Red is a special colour in photography. In the darkroom, using lamps emitting this spectrum of light makes it possible to safely process photosensitive paper, and consequently – to make the photographic image material. It enables the transition from a fleeting state of non-existence into a picture with specific physical features. In Łukasz Rusznica’s photographs making up Subterranean River, red light accompanies the emergence of yōkai – monsters, protagonists of stories and tales from Japanese folklore. In this case, they borrow the bodies of people met by the artist in Takamatsu, one of the port cities of the Inland Sea. Thus red becomes a colour that reveals the world of myths, establishing contact with what is mysterious, subconscious, threatening.

The metaphor of the darkroom makes a reference to the materiality of the image, but it does not make the experience of Rusznica’s photographic work real. Instead, it becomes a language game that makes it easier to describe what would otherwise be indescribable. For Rusznica, Japan itself is such a “game.” Its folklore, landscape or the encountered people become rhetorical figures in a story going far beyond the visual dictionary of travel photography.

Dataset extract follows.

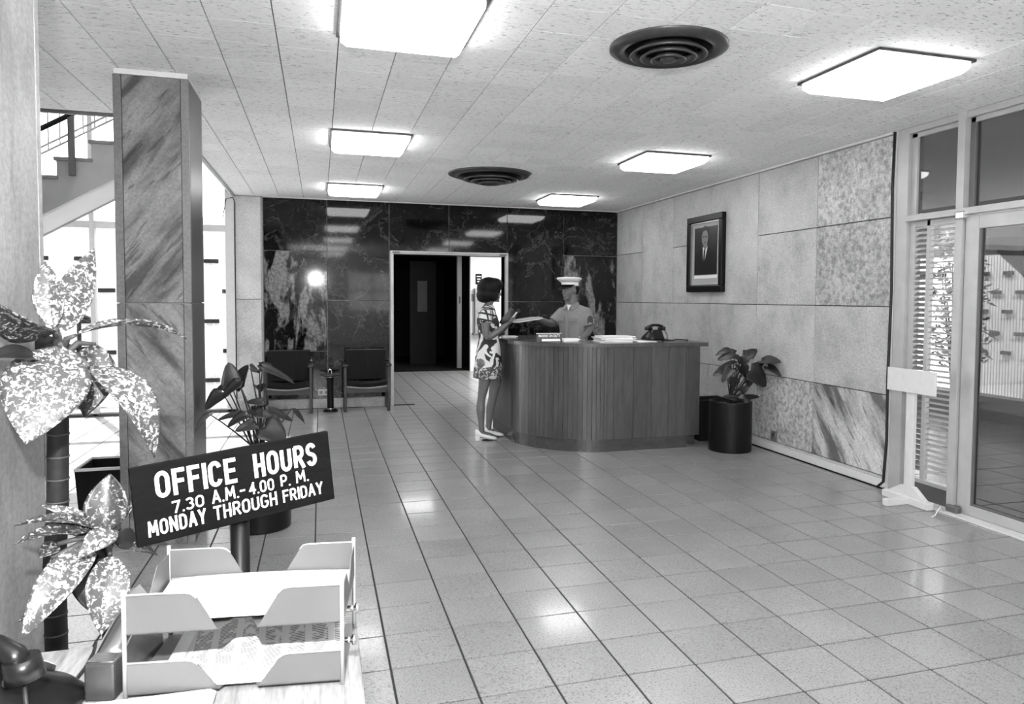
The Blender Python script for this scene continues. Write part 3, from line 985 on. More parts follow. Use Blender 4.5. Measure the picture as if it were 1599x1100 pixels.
sh_ = thing('garden_shrub', 'dark leafy shrub before the bar fence, seen through the glass door', 'shrub', (9.5, 8.95, -.03))
fo_ = MB()
for k in range(900):
    a, r_, z_ = random.uniform(0, 2*PI), random.random()**.6, random.uniform(.55, 2.55)
    c_ = Vector((9.5+.45*r_*math.cos(a), 8.95+(.45-.12*abs(z_-1.6))*r_*math.sin(a), z_))
    t_ = Vector((random.uniform(-1, 1), random.uniform(-1, 1), random.uniform(-.6, .8))).normalized()
    n_ = t_.orthogonal().normalized()
    L_, w_ = random.uniform(.10, .2), random.uniform(.015, .03)
    fo_.add([c_-n_*w_*.3, c_+t_*L_*.5-n_*w_, c_+t_*L_, c_+t_*L_*.5+n_*w_], [(0, 1, 2, 3)])
fo_o = obj('foliage', fo_, M['bush'], sh_); fo_o['kind'] = 'stuff'
for k in range(7):
    a = k*.9
    obj('branch', MB().tube([(9.5+.05*math.cos(a), 8.95+.05*math.sin(a), -.03), (9.5+.15*math.cos(a), 8.95+.1*math.sin(a), .9), (9.5+.3*math.cos(a), 8.95+.25*math.sin(a), 2.1)], [.02, .015, .008], 6), M['bush'], sh_)
aw = obj('porch_awning', MB().slab([atx(1533, 372, 7.0), atx(1660, 366, 7.0), atx(1660, 490, 7.0)], (.06, 0, 0)), M['grey_stringer'])
tag(aw, 'dark slanting awning outside the glass door', 'awning')


# ------------------------------------------------------------------ hall lights and fittings beyond the doorway
ceil_light(1.50, 13.9, 'ceiling light of the hall, seen only as a reflection on the lobby floor', 2.6, 'hall lights')
hs = thing('hall_sign', 'small black sign with white lines on the white hall wall', 'sign', (3.15, 14.79, 1.81))
obj('plate', MB().box(3.085, 3.215, 14.785, 14.80, 1.80, 2.02, .003), M['black_matt'], hs)
for zz, wd_ in ((1.955, .09), (1.90, .07), (1.85, .06)):
    obj('print_line', MB().box(3.15-wd_/2, 3.15+wd_/2, 14.7835, 14.7855, zz, zz+.022), M['white_paint'], hs, 'white printed line')
cb = thing('wall_cabinet', 'grey narrow cabinet on the white hall wall behind the woman', 'cabinet', (3.14, 14.7, .76))
obj('body', MB().box(3.05, 3.24, 14.68, 14.80, .80, 1.72, .008), M['trim_metal'], cb)
obj('shelf', MB().box(3.01, 3.30, 14.60, 14.80, .76, .80, .006), M['alu_dark'], cb)
sw = thing('light_switch', 'small switch plate on the white hall wall', 'switch', (3.02, 14.79, 1.5))
obj('plate', MB().box(2.995, 3.05, 14.79, 14.80, 1.45, 1.60, .002), M['trim_metal'], sw)
obj('toggle', MB().box(3.015, 3.03, 14.78, 14.79, 1.51, 1.54, .002), M['alu_dark'], sw)

# ------------------------------------------------------------------ reception desk
RD = thing('reception_desk', 'wooden reception desk with a curved board front and dark counter', 'desk', (2.8, 7.3, 0))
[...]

What exists in Subterranean River is pure nature and a hypersensitive reaction to visual stimuli, not Japan itself.

Subterranean River is a constant interpenetration of two orders, balancing on the border between existence and non-existence. It shifts from blood red to the darkest matt black. In the exhibition space, black acquires a very specific, material dimension – of a framed surface painted with a colour that absorbs 99.6% of light. Therefore, this object simultaneously negates photography, which is a record of light, and makes a reference to the alchemical mirror connecting our reality with what is just beyond its limits. The colours of Subterranean River play with our perception and visual habits, but also trigger emotional reactions depending on our personal experiences and cultural symbolism associated with a given colour.
Łukasz Rusznica (b. 1980) is a photographer, curator, and educator based in Wrocław, Poland. Since graduating in cultural studies from the University of Wrocław, he has exhibited his works in galleries and museums in Poland and abroad. He is the author of the photobooks Subterranean River, Smog, Near, Infra, Toskana, and The Most Important Things I Do Not Tell You At All, designed by Thomas Schostock. He is a winner of the Show OFF Section of the Krakow Photomonth Festival 2012 and the WARTO 2015 Award. In 2016 he was selected to take part in European Eyes on Japan – a unique project inviting photographers from European Capitals of Culture to capture everyday life in Japan. He is the winner of Griffin Art Space Prize – Lubicz 2017 for the best portfolio at Krakow Photomonth 2017. Rusznica currently runs a photography gallery, Miejsce przy Miejscu, dedicated to promoting emerging photographers from Poland and abroad. He’s scholarship holder of the Ministry of Culture and National Heritage and the City of Wrocław (2020).